Читаем История русской литературной критики. Советская и постсоветская эпохи полностью

…Быт для писателя не фатум, не мрачная неизбежность, не враждебная «стихия»; это реальная обыкновенная жизнь, уйти от которой нельзя, да и не нужно уходить. Вся трудность в том, чтобы внутри нее быть и остаться человеком[1445].

А. Бочаров настойчиво демонстрировал сложность художественной логики Трифонова, никогда не сводимой к одному голосу, одной точке зрения, и анализировал при этом взаимопроникновение бытового и исторического планов на «молекулярном», микропсихологическом уровне:

Своеобразие трифоновской манеры в том и заключается, что мы не найдем у него открытого размежевания автора и рассказчика в каждом отдельном случае, каждом эпизодике[1446].

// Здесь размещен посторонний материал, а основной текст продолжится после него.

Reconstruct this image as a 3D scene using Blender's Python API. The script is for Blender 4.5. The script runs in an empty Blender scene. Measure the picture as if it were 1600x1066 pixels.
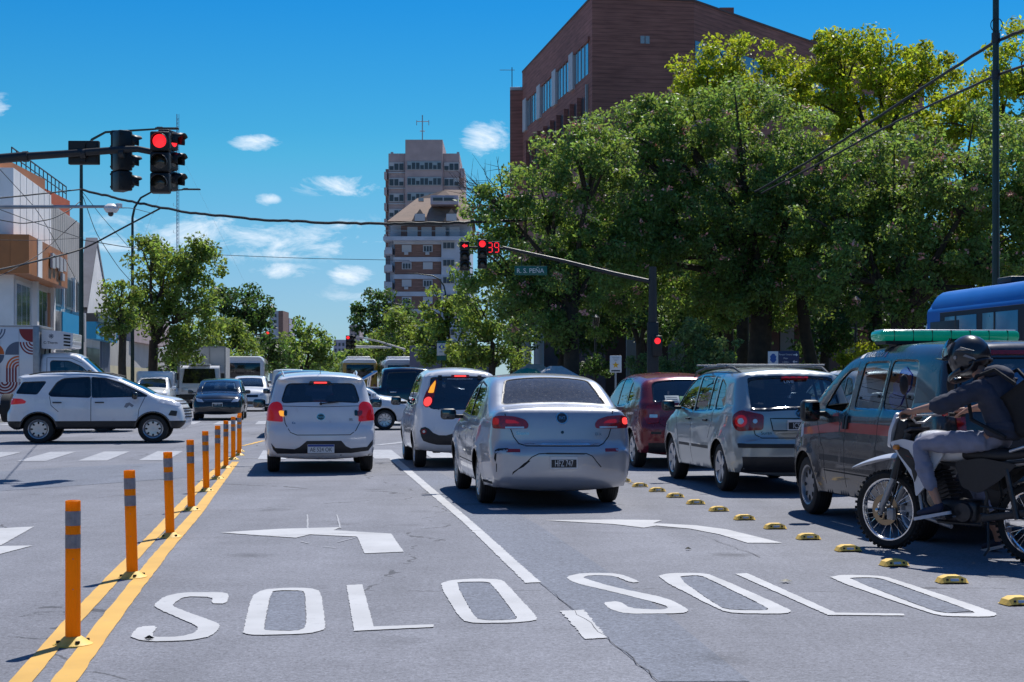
import bpy, bmesh, math, random
import numpy as np
from mathutils import Vector, Matrix
from mathutils.bvhtree import BVHTree
from mathutils.geometry import delaunay_2d_cdt
R = math.radians
sc = bpy.context.scene
col = sc.collection
rng = random.Random(7)

# ---------------------------------------------------------------- camera
F = 2400.0; HC = 1.40; HOR = 596.0          # focal length in photo pixels, eye height, horizon row
cam = bpy.data.cameras.new('camera'); camo = bpy.data.objects.new('camera', cam); col.objects.link(camo)
camo.location = (0, 0, HC); camo.rotation_euler = (R(90), 0, 0)
cam.sensor_width = 36; cam.lens = F * 36 / 1600; cam.shift_y = (HOR - 533) / 1600
cam.clip_start = .1; cam.clip_end = 6000
sc.camera = camo
# ---------------------------------------------------------------- sun, sky, exposure
SUN_EL, SUN_AZ = R(57), R(19)               # azimuth clockwise from +Y
sd = Vector((math.sin(SUN_AZ) * math.cos(SUN_EL), math.cos(SUN_AZ) * math.cos(SUN_EL), math.sin(SUN_EL)))
sl = bpy.data.lights.new('sun', 'SUN'); sl.energy = 4.2; sl.angle = R(.5); sl.color = (1, .965, .91)
so = bpy.data.objects.new('sun', sl); col.objects.link(so)
so.rotation_euler = (-sd).to_track_quat('-Z', 'Y').to_euler()
sc.view_settings.view_transform = 'Standard'; sc.view_settings.look = 'None'
sc.view_settings.exposure = .35; sc.view_settings.gamma = 1
sc.cycles.max_bounces = 8; sc.cycles.transparent_max_bounces = 16
sc.cycles.caustics_reflective = False; sc.cycles.caustics_refractive = False
w = bpy.data.worlds.new('World'); sc.world = w; w.use_nodes = True
wn = w.node_tree; wn.nodes.clear()
def N(t, ty, **k):
    n = t.nodes.new(ty)
    for a, b in k.items():
        if a.startswith('i_'): n.inputs[a[2:].replace('_', ' ')].default_value = b
        else: setattr(n, a, b)
    return n
def Lk(t, a, b): t.links.new(a, b)
def math_(t, op, a, b=None, c=None, clamp=False):
    n = t.nodes.new('ShaderNodeMath'); n.operation = op; n.use_clamp = clamp
    for i, v in enumerate((a, b, c)):
        if v is None: continue
        if isinstance(v, (int, float)): n.inputs[i].default_value = v
        else: t.links.new(v, n.inputs[i])
    return n.outputs[0]
def pxdir(px, py):
    v = Vector(((px - 800) / F, 1, (HOR - py) / F)); return v.normalized()
sky = N(wn, 'ShaderNodeTexSky', sky_type='NISHITA', sun_disc=False, sun_elevation=SUN_EL, sun_rotation=SUN_AZ,
        altitude=0, air_density=1.0, dust_density=.0, ozone_density=4.0)
tc = N(wn, 'ShaderNodeTexCoord')
bg = N(wn, 'ShaderNodeBackground', i_Strength=.1); wo = N(wn, 'ShaderNodeOutputWorld')
# saturate the clear summer sky, then lay thin white clouds into it at fixed sky directions
hsv = N(wn, 'ShaderNodeHueSaturation', i_Hue=.5, i_Saturation=1.12, i_Value=1.0)
Lk(wn, sky.outputs[0], hsv.inputs['Color'])
nz = N(wn, 'ShaderNodeTexNoise', i_Scale=24.0, i_Detail=9.0, i_Roughness=.66, i_Distortion=.5)
mp = N(wn, 'ShaderNodeMapping'); mp.inputs['Scale'].default_value = (1, 1, 2.4)
Lk(wn, tc.outputs['Generated'], mp.inputs[0]); Lk(wn, mp.outputs[0], nz.inputs['Vector'])
sep = N(wn, 'ShaderNodeSeparateXYZ'); Lk(wn, tc.outputs['Generated'], sep.inputs[0])
acc = None
CLOUDS = [(397, 223, 46, 16, 1), (762, 215, 52, 36, 1), (745, 208, 26, 28, .6), (418, 312, 24, 12, .8), (445, 424, 60, 16, .75), (548, 430, 42, 20, .8),
          (540, 290, 120, 20, .6), (300, 350, 210, 22, .42), (430, 372, 340, 46, .5), (200, 380, 180, 34, .5), (-20, 165, 40, 30, .8), (640, 460, 200, 26, .35),
          (1900, 150, 300, 120, .8), (-600, 200, 350, 130, .8), (2600, 330, 400, 90, .6)]
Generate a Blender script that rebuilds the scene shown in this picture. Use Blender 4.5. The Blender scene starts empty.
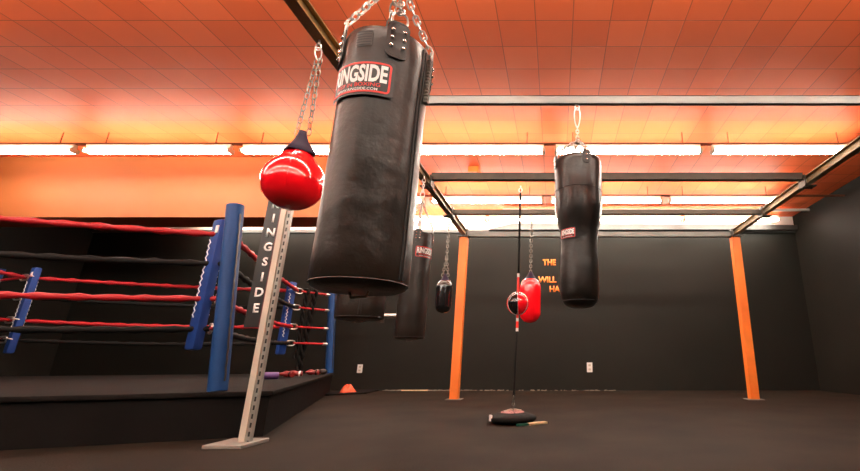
import bpy, bmesh, math, random
from mathutils import Vector, Matrix, noise
R = math.radians
random.seed(7)
scene = bpy.context.scene
COL = scene.collection

# ------------------------------------------------------------------ materials
def new_mat(name, color, rough=0.5, metal=0.0, spec=0.5, coat=0.0, bump=0.0, bscale=20.0, vary=0.0, vscale=4.0,
            emit=None, estr=0.0, bdist=0.01):
    m = bpy.data.materials.new(name); m.use_nodes = True
    nt = m.node_tree; b = nt.nodes['Principled BSDF']
    b.inputs['Base Color'].default_value = (*color, 1)
    b.inputs['Roughness'].default_value = rough
    b.inputs['Metallic'].default_value = metal
    b.inputs['Specular IOR Level'].default_value = spec
    b.inputs['Coat Weight'].default_value = coat
    b.inputs['Coat Roughness'].default_value = 0.08
    tc = nt.nodes.new('ShaderNodeTexCoord')
    if vary > 0:
        n = nt.nodes.new('ShaderNodeTexNoise'); n.inputs['Scale'].default_value = vscale; n.inputs['Detail'].default_value = 5
        nt.links.new(tc.outputs['Object'], n.inputs['Vector'])
        r = nt.nodes.new('ShaderNodeValToRGB')
        r.color_ramp.elements[0].position = 0.3; r.color_ramp.elements[1].position = 0.7
        r.color_ramp.elements[0].color = (*[c * (1 - vary) for c in color], 1)
        r.color_ramp.elements[1].color = (*[min(1, c * (1 + vary)) for c in color], 1)
        nt.links.new(n.outputs['Fac'], r.inputs['Fac']); nt.links.new(r.outputs['Color'], b.inputs['Base Color'])
    if bump > 0:
        n = nt.nodes.new('ShaderNodeTexNoise'); n.inputs['Scale'].default_value = bscale; n.inputs['Detail'].default_value = 6
        nt.links.new(tc.outputs['Object'], n.inputs['Vector'])
        bp = nt.nodes.new('ShaderNodeBump'); bp.inputs['Strength'].default_value = bump; bp.inputs['Distance'].default_value = bdist
        nt.links.new(n.outputs['Fac'], bp.inputs['Height']); nt.links.new(bp.outputs['Normal'], b.inputs['Normal'])
    if emit:
        b.inputs['Emission Color'].default_value = (*emit, 1); b.inputs['Emission Strength'].default_value = estr
    return m

def ceiling_mat():
    m = new_mat('orange_ceiling_tiles', (0.8, 0.16, 0.03), 0.5, spec=0.2)
    nt = m.node_tree; N = nt.nodes.new; L = nt.links.new; b = nt.nodes['Principled BSDF']
    tc = N('ShaderNodeTexCoord'); sep = N('ShaderNodeSeparateXYZ'); L(tc.outputs['Object'], sep.inputs[0])
    W = 0.413
    def ma(op, a, v=None, clamp=False):
        n = N('ShaderNodeMath'); n.operation = op; n.use_clamp = clamp
        if isinstance(a, (int, float)): n.inputs[0].default_value = a
        else: L(a, n.inputs[0])
        if v is not None:
            if isinstance(v, (int, float)): n.inputs[1].default_value = v
            else: L(v, n.inputs[1])
        return n.outputs[0]
    u = ma('DIVIDE', ma('ADD', sep.outputs['X'], 0.226 + 50 * W), W)
    v = ma('DIVIDE', ma('ADD', sep.outputs['Y'], -4.32 + 50 * W), W)
    def dist(t):
        f = ma('FRACT', t); return ma('MINIMUM', f, ma('SUBTRACT', 1.0, f))
    dmin = ma('MINIMUM', dist(u), dist(v))
    seam = ma('SUBTRACT', 1.0, ma('MULTIPLY', dmin, 1 / 0.016), clamp=True)       # 1 in the seam
    cell = N('ShaderNodeCombineXYZ'); L(ma('FLOOR', u), cell.inputs[0]); L(ma('FLOOR', v), cell.inputs[1])
    wn = N('ShaderNodeTexWhiteNoise'); wn.noise_dimensions = '2D'; L(cell.outputs[0], wn.inputs['Vector'])
    tint = N('ShaderNodeMixRGB'); L(wn.outputs['Value'], tint.inputs[0])
    tint.inputs[1].default_value = (0.80, 0.136, 0.038, 1); tint.inputs[2].default_value = (0.88, 0.165, 0.052, 1)
    mix = N('ShaderNodeMixRGB'); L(ma('MULTIPLY', seam, 0.85), mix.inputs[0]); L(tint.outputs[0], mix.inputs[1])
    mix.inputs[2].default_value = (0.10, 0.018, 0.006, 1)
    L(mix.outputs[0], b.inputs['Base Color'])
    ns = N('ShaderNodeTexNoise'); ns.inputs['Scale'].default_value = 55; ns.inputs['Detail'].default_value = 4
    L(tc.outputs['Object'], ns.inputs['Vector'])
    h = ma('ADD', ma('MULTIPLY', seam, -1.0), ma('MULTIPLY', ns.outputs['Fac'], 0.25))
    bp = N('ShaderNodeBump'); bp.inputs['Strength'].default_value = 0.25; bp.inputs['Distance'].default_value = 0.004
    L(h, bp.inputs['Height']); L(bp.outputs['Normal'], b.inputs['Normal'])
    return m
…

Н. Иванова (в книге «Проза Юрия Трифонова») внимательно восстановила систему исторических подтекстов, многими нитями пронизывающих бытовой мир трифоновских героев и придающих подлинно исторический смысл их повседневным решениям. В 1980-х Белая, Еремина и Пискунов акцентировали философскую составляющую поэтики Трифонова:

Его открытием стало изображение текучести жизни, жизненного процесса […] Он поставил себе целью воплотить невоплотимое: «Увидеть бег времени, понять, что оно делает с людьми, как все вокруг меняет»[1447].

Однако, несмотря на всю эту эволюцию, в критическом обиходе утвердилось упрощенное представление о Трифонове: «Трифоновские герои, как правило, поверяются „пламенем костра“, идеалами 20–30-х годов» (В. Бондаренко)[1448], Трифонов «просвечивает нашу жизнь лучами революционной нравственности» (А. Бочаров)[1449] — как будто сам Бочаров и другие не показывали при анализе прозы Трифонова, насколько сомнительными оказываются фигуры деятелей 1920–1930-х: Ксении Федоровны из «Обмена», Ганчука из «Дома на набережной», Летунова из «Старика», — насколько обманчивы стереотипные представления об их чистоте и героичности.

Это упрощение свидетельствовало об упорном отторжении критикой не-социологических прочтений «бытовой прозы», о неустранимом присутствии жесткой матрицы представлений о том, какой должна быть не только реалистическая проза, но и сама современная жизнь — ведь именно попытки судить о литературе с точки зрения «жизни» и приводили к непониманию новизны трифоновской поэтики. Эта матрица вновь дала о себе знать, когда началось обсуждение «амбивалентной» (по определению Руслана Киреева) прозы «сорокалетних» — их стали противопоставлять Трифонову, упрекая при этом в тех же «пороках», за которые бранили автора «московских повестей».

За пестрым конгломератом прозаиков, которых критики (в особенности Владимир Бондаренко[1450]) называли «сорокалетними» или «московской школой», все же просматривается и определенное литературное течение, сформированное текстами Маканина, Киреева, Курчаткина, Кима, а также прозой (тогда еще не публиковавшейся) и драматургией Л. Петрушевской и пьесами других драматургов «поствампиловского» направления. Их эстетика принципиально исключала социальное измерение из создаваемого образа мира, заменяя его экзистенциальным и психологическим, и потому полемически противостояла и социальному критицизму шестидесятников, и казенной «активной жизненной позиции» позднего соцреализма, и националистическому мифотворчеству.

Наиболее радикальное неприятие этой тенденции было высказано Дедковым в статье «Когда рассеялся лирический туман…»[1451]. Статья вызвала бурную и длительную дискуссию, а также парадоксальным образом привела к признанию поколения «сорокалетних», или «московской школы», как реально существующего явления. Если официозные критики вроде Феликса Кузнецова атаковали «сорокалетних» за недвусмысленное безразличие к официальным догмам, то Дедков, по сути, увидел в них порождение «застойного» конформизма и прямо обвинял их в том, что они уходят от социально острых тем в безопасное «мелкотемье»[1452].